■ TASK BRIEF
Check every line of the entries below for the word "script", and copy the ones that have it.

(Data items)
· · · · ·

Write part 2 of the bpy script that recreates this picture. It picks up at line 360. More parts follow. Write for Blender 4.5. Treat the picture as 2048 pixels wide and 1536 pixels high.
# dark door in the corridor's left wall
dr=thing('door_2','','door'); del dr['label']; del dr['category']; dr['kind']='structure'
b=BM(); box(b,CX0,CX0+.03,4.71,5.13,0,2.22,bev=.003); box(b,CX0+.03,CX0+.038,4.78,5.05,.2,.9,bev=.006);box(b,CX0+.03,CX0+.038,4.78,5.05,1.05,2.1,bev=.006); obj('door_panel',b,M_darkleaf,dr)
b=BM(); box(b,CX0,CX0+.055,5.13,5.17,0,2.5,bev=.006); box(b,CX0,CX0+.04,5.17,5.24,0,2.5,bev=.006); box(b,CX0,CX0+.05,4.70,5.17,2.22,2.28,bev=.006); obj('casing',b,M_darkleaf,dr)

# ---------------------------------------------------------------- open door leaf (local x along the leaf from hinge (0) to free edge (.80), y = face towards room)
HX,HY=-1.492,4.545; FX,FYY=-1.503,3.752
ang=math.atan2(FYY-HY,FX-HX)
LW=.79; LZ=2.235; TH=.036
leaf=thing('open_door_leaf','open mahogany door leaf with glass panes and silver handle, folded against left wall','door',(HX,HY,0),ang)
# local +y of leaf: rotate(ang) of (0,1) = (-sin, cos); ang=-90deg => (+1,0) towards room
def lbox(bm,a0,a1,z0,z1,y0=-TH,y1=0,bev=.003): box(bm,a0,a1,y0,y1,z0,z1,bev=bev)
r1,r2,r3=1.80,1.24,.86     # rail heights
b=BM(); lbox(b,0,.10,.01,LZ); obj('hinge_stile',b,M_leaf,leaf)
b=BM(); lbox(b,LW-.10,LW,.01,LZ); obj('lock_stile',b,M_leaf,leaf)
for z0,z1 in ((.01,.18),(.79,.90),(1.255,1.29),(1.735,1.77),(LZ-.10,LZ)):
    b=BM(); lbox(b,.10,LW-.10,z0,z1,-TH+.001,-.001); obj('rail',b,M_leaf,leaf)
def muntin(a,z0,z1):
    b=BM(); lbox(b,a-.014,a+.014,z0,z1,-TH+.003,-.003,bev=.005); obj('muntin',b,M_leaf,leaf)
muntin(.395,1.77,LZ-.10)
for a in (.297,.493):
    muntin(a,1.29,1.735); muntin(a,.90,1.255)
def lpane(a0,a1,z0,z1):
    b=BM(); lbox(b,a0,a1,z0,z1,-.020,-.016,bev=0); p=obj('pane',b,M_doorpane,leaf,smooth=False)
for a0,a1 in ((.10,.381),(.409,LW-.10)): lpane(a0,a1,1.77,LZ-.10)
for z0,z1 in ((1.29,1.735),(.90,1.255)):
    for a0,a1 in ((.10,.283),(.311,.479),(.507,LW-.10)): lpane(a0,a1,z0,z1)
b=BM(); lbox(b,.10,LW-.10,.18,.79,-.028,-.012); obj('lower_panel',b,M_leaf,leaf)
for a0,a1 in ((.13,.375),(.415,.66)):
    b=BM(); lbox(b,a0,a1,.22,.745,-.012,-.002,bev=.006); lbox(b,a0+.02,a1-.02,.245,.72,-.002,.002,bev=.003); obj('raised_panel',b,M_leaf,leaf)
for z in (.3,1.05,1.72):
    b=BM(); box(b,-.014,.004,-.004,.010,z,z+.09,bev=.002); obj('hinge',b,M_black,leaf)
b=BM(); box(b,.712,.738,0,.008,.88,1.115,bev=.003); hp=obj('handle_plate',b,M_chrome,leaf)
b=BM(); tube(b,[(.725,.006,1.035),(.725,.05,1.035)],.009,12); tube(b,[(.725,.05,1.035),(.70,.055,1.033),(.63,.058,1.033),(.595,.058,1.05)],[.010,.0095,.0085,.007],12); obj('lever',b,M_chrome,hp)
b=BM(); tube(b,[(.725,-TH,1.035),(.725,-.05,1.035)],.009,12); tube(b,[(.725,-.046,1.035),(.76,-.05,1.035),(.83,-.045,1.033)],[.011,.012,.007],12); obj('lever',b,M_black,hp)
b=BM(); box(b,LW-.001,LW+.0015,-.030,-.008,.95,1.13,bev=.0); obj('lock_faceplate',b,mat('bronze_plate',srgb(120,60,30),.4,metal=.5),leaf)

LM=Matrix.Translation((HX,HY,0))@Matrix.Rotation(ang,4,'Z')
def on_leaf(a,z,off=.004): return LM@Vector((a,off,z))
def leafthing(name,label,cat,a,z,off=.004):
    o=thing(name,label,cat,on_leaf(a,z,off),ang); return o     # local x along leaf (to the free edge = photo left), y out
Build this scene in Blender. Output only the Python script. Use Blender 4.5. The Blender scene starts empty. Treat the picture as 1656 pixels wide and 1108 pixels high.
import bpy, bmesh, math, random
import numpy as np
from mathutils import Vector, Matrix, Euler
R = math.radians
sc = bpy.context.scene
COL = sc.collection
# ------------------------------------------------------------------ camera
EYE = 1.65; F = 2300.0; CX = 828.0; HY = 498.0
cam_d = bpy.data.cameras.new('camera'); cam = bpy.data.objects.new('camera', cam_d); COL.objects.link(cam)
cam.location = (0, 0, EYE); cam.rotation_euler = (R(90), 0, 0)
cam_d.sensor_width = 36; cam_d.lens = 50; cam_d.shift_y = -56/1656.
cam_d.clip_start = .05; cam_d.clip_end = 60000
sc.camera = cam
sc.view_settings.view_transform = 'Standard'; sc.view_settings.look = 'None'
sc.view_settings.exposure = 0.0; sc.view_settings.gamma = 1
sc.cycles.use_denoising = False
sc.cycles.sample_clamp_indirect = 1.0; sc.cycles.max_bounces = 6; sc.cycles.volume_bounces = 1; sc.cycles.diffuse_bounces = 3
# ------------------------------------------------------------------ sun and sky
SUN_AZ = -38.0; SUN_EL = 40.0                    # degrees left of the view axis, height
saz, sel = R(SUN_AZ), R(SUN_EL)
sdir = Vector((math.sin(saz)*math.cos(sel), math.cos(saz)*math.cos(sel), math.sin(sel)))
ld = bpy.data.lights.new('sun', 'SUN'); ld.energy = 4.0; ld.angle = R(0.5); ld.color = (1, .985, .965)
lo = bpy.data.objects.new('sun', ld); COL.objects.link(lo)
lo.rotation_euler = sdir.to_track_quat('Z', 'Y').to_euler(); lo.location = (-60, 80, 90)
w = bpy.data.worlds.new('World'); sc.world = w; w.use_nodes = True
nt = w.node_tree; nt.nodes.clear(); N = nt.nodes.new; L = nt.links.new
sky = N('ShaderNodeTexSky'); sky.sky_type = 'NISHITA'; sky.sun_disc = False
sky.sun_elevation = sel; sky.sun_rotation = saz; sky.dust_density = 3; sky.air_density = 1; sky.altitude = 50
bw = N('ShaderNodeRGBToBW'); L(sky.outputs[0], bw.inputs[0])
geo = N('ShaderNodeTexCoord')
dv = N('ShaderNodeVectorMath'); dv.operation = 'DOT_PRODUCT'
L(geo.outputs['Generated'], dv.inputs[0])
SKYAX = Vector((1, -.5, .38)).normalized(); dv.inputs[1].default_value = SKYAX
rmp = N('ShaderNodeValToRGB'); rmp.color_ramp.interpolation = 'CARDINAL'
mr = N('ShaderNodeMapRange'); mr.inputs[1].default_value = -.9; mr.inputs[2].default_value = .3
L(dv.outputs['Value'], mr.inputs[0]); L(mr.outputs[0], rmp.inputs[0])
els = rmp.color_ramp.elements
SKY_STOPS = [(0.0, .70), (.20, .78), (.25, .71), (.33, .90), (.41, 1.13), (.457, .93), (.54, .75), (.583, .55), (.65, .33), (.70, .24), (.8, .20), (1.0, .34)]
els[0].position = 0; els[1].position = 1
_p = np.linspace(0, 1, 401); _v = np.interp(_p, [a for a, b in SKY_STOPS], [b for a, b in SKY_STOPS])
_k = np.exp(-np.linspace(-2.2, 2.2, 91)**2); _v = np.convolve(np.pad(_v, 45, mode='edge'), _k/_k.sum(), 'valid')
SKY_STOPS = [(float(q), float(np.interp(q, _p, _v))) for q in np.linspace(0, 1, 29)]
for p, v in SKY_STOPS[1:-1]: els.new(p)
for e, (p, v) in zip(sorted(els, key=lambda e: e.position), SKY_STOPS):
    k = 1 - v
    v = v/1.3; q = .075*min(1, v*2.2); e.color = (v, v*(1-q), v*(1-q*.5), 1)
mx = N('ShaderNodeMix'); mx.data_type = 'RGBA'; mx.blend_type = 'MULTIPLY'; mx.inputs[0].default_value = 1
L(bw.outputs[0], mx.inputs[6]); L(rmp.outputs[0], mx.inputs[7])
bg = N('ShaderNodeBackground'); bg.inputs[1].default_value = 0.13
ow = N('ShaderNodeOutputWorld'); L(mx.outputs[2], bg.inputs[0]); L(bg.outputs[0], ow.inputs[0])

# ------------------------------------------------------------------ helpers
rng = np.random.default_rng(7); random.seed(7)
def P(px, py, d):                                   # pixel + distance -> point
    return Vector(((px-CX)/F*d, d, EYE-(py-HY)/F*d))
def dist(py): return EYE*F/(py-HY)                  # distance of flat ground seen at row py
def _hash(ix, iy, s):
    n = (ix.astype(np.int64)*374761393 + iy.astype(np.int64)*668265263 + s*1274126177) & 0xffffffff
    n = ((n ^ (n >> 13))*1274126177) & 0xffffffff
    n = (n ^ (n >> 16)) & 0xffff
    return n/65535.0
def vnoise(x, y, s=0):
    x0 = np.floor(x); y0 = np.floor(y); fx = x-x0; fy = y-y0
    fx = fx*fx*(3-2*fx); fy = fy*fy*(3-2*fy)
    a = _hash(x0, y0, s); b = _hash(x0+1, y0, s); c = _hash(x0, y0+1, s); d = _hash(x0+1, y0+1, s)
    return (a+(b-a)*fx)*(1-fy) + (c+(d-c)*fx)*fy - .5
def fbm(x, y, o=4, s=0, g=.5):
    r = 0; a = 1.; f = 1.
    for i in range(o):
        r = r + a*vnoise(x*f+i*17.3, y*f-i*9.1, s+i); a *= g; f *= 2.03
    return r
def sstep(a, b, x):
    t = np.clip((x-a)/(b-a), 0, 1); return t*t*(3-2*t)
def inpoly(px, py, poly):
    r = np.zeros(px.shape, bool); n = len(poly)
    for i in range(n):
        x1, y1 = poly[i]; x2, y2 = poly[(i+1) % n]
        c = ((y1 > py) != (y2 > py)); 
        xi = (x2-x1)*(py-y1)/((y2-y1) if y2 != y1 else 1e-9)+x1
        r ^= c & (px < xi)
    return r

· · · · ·

■ THE OUTPUT
Write part 2 of the bpy script that recreates this picture. It picks up at line 360. More parts follow. Write for Blender 4.5. Treat the picture as 2048 pixels wide and 1536 pixels high.
Build this scene in Blender. Output only the Python script. Use Blender 4.5. The Blender scene starts empty. Treat the picture as 1656 pixels wide and 1108 pixels high.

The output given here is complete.